Marcus Buckinghman, author of “Now, Discover Your Strengths,” makes the point with this story about Tiger Woods, who ranked 61st on the PGA tour for chipping from the sand. His short game was “middle of the pack.” What did Woods practice during this time? World-class driving and putting.

In other words, focus on and help grow employee strengths even as you help manage their weaknesses.

Moving up

Engaged employees tend to be highly satisfied with their day-to-day job and their direct supervisor. If you want to create a truly winning workplace, however, consider strengthening the three other spheres that build engagement at work:

Career and personal development: At Intertech, we discuss training and development goals as part of each employee’s annual performance review.

Each manager is responsible for making sure their direct reports get the support they need throughout the year to achieve their goals, such as time off for training classes and opportunities to work with new technologies. Employees know we care and support their need to grow professionally.

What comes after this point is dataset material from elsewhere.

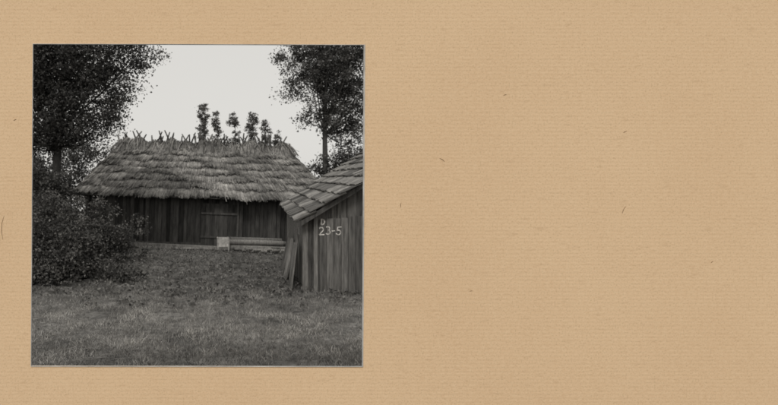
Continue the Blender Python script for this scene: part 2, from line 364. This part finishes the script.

Removing work obstacles/providing extrinsic rewards: Our work teams use short (15 minutes or less) daily huddles to review work in progress, with a particular focus on “stuck” items.

By identifying work obstacles early, managers (and fellow teammates) are able to help employees find solutions before little problems become big ones.

We also encourage teamwork and employee recognition for going the extra mile.

Our employee awards program involves employees nominating each other for doing a good job, with both the nominator and nominee receiving recognition in our weekly newsletter and with fun gifts at our quarterly employee dinner gatherings.

Of course, recognition is crucial but we also provide cash bonuses for employees based on their utilization (actual hours spent working directly with our clients).

The process for earning a bonus is clearly described upfront and involves clear and measureable performance metrics, versus the more common vague “you did a good job” bonus that leaves employees wondering what, exactly, qualified them for the extra cash (and other employees angry about not receiving what appears to be an arbitrary reward received by others).

Confidence in senior management and the firm in general: Nothing beats good decision-making by senior management, but open communication comes in a close second.

I’m convinced our consistently positive rankings in employee surveys is closely linked to our open book management philosophy. Unvarnished details about earnings, sales and other mission-critical metrics is provided in full each month during employee meetings.

We also actively solicit employee input through an annual “town hall” meeting in which employees participate in brainstorming sessions describing their ideas about things we should start, or stop, doing as a company.

This feedback is shared anonymously with senior management to ensure all employees feel free to speak their minds candidly.
Many employee ideas have been implemented and we have explained the reasons why some were not (due to feasibility).

At the end of the day, all of our employees understand what we’re doing, why and how we’re doing it and know that their input is welcomed and encouraged.

A winning business is built on a foundation of employee engagement.

Supporting employees’ career goals, providing both intrinsic and extrinsic rewards, and giving them good reasons to have confidence in senior management and the firm: these are the building blocks that will ensure your business can thrive in good times and bad.